I do not need time to myself in order to be a good mother. In fact, selflessness is the whole point of mothering. However, I have nothing against spending some occasional time away from my children. For instance, twice a month I get together with other homeschool moms for coffee and dessert. We all feed our hubbies and kids and then disappear, leaving the daddies in charge of bedtime. You can't convince me that I should feel some type of guilt for leaving my children with their daddy. Most of the time though, I get my social time in while my children are with me. I'll meet with a friend or two and we'll chit chat for a couple of hours while our kids play together. I'm very picky about who I do this with, in order to guard the influence my children are around.
Once a week, we have a date night swap. One week, we babysit; the next week, we have a date. Kyle and I also have frequent home dates, when we send the kids upstairs to play together while we have a date in the living room. We may order out and enjoy our dinner just the two of us or we may just sit and have tea and dessert together. Not even the kids' occasional cries of how much they want to be with us make us feel guilty for our date nights. Our marriage is the most important aspect of our parenting.
I did feel guilty for leaving my children with people I didn't really know in order to go to work though, and I only worked part-time. God has not called me to be the provider for my family. He has called me to be a keeper at home. While my salary gave us more financial freedom, I found it very unfulfilling to be outside God's perfect plan for moms.
Older women likewise are to be reverent in behavior, not slanderers or slaves to much wine. They are to teach what is good, 4and so train the young women to love their husbands and children, 5to be self-controlled, pure, working at home, kind, and submissive to their own husbands, that the word of God may not be reviled.
-Titus 2:3
-Titus 2:3
7 comments:
What a sweet picture!!!
Yes, very sweet photo!
Thank you for sharing. What you are describing is exactly what I'm asking about. When I used the term "me time", (reminds me of Wayne in "Fireproof"! That's our favorite scene!), I think part of what I also meant was some quiet time. Do you have quiet hour/time built into your day? Perhaps for all of you?
Like I said previously, I'm not into going off all the time, leaving my children with whomever. We are VERY picky about who watches our children; it's usually my parents or a couple I know whose kids are grown. What you have described sounds perfectly reasonable to me, and I was just wondering if you did do the very sort of thing you shared.
Now that I'm thinking about it, I believe that some organization and training would go a long way in what I feel at times...that I have got to just pull back and regain some sort of balance/sanity inside my head!
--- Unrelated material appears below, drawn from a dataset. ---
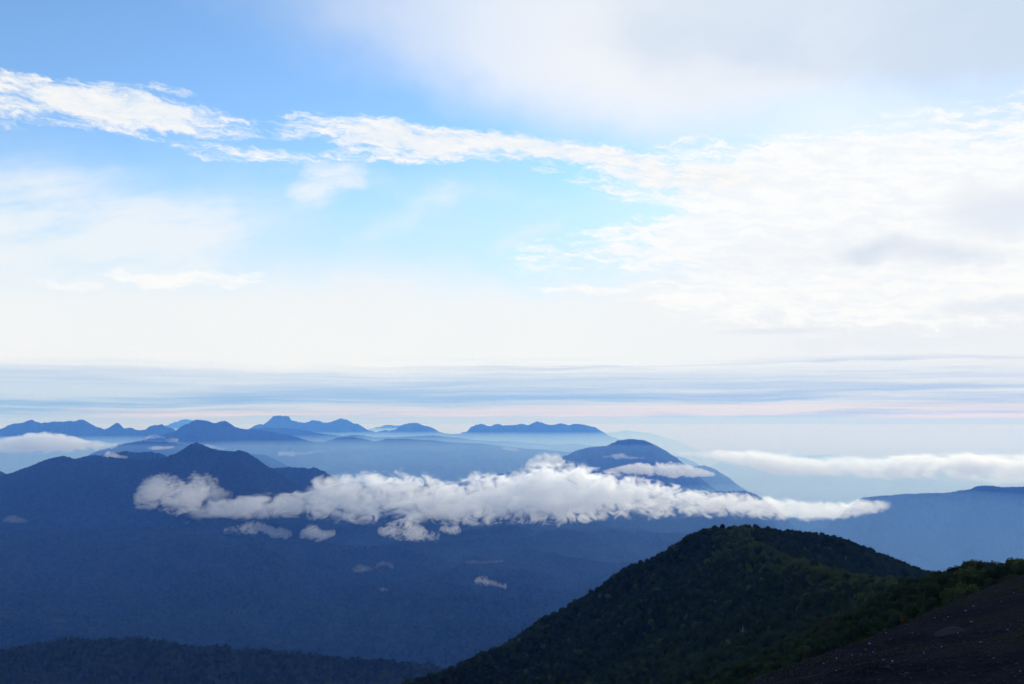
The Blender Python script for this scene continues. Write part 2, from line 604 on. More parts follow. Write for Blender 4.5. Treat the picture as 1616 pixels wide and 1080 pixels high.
mountain("low_hills", "nearer band of low blue hills above the misty valley",
         with_d(13200, (250, 700), (330, 690), (404, 684), (430, 688), (480, 694), (510, 698), (532, 691), (556, 689), (572, 692), (590, 697), (612, 692), (650, 693), (700, 697),
                (760, 700), (830, 708), (900, 714), (1000, 724)),
         (200, 1060, 600, 11000, 15800, 110), M_FAR, 0.20, 0.25, 0.3, 1500, 27, 0.7)
mountain("low_hills", "faint flat hills on the right between cloud and haze",
         with_d(24000, (1150, 722), (1200, 717), (1222, 715), (1240, 719), (1270, 719), (1310, 718), (1360, 722), (1440, 724)),
         (1110, 1480, 260, 21000, 27000, 60), M_FAR, 0.2, 0.25, 0.3, 1700, 28, 0.8)
# --- middle distance
mountain("wooded_plateau", "flat topped blue hill behind the left peak under two thin cloud shreds",
         with_d(10600, (-40, 775), (60, 752), (110, 733), (140, 718), (165, 708), (200, 699), (232, 696), (262, 697), (285, 701), (320, 706), (420, 718)),
         (-80, 480, 520, 8800, 12600, 160), M_MIDWOOD, 0.30, 0.35, 0.4, 900, 31, 0.7, 7, 13)
mountain("wooded_dome", "rounded wooded mountain rising behind the main cloud bank",
         with_d(10200, (760, 752), (810, 744), (838, 739), (858, 733), (878, 724), (896, 718), (908, 711), (930, 705), (958, 703), (966, 699), (976, 695), (993, 692), (1010, 694), (1024, 697), (1040, 705),
                (1058, 716), (1076, 729), (1100, 749), (1135, 778), (1170, 812)),
         (730, 1210, 700, 8600, 11800, 230), M_MIDWOOD, 0.55, 0.6, 0.6, 800, 32, 0.8, 10, 13)
mountain("wooded_shoulder", "sloping blue shoulder right of the rounded mountain",
         with_d(11800, (1030, 760), (1070, 742), (1095, 736), (1112, 734), (1130, 741), (1150, 753), (1166, 766), (1180, 777), (1215, 806)),
         (1000, 1260, 360, 10200, 13400, 150), M_MIDWOOD, 0.55, 0.6, 0.4, 700, 33, 0.8, 8, 13)
mountain("wooded_plateau", "blue tableland with a wooded rim on the right",
         with_d(7600, (1240, 850), (1300, 826), (1335, 812), (1350, 794), (1358, 786), (1385, 783), (1420, 780), (1455, 779), (1500, 777), (1530, 772), (1540, 768), (1552, 766), (1580, 769), (1616, 768),
                (1690, 762), (1800, 768)),
         (1210, 1860, 700, 5700, 8600, 440), M_MIDWOOD, 0.34, 0.5, 0.9, 600, 34, 0.7, 8, 12)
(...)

I nap every single day. :D
If I don't fall asleep (which is very rare), I just stay in bed reading until naptime is over.
Ginger,
What are the children doing while you are napping? Do they rest/nap as well? What do the older children do?
Thanks,
Beth
Lydia and Daniel nap. The big kids have quiet play time. We have a schedule: Mondays they watch a movie, Tuesdays they play board games, Wednesdays they can play x-box or Webkinz (we have an internet filter to keep them off sites I don't approve of), Thursdays they play with toys, and Fridays they have rest time when they look at books.
The schedule keeps them from getting bored and allows me to avoid the incessant: Can we do ___ today?
HTH! :)
oh we do the 'quiet time' but I love the idea of having a different activity each day to mix things up a bit for them.
Thank you Ginger. I am ever so glad to find some one else who does "date nights" at home.
We don't "do" baby sitters. But we do have a date night at least once a month when we put the kids to bed, cook a meal together or buy in.
Again, thank you for the encouragement.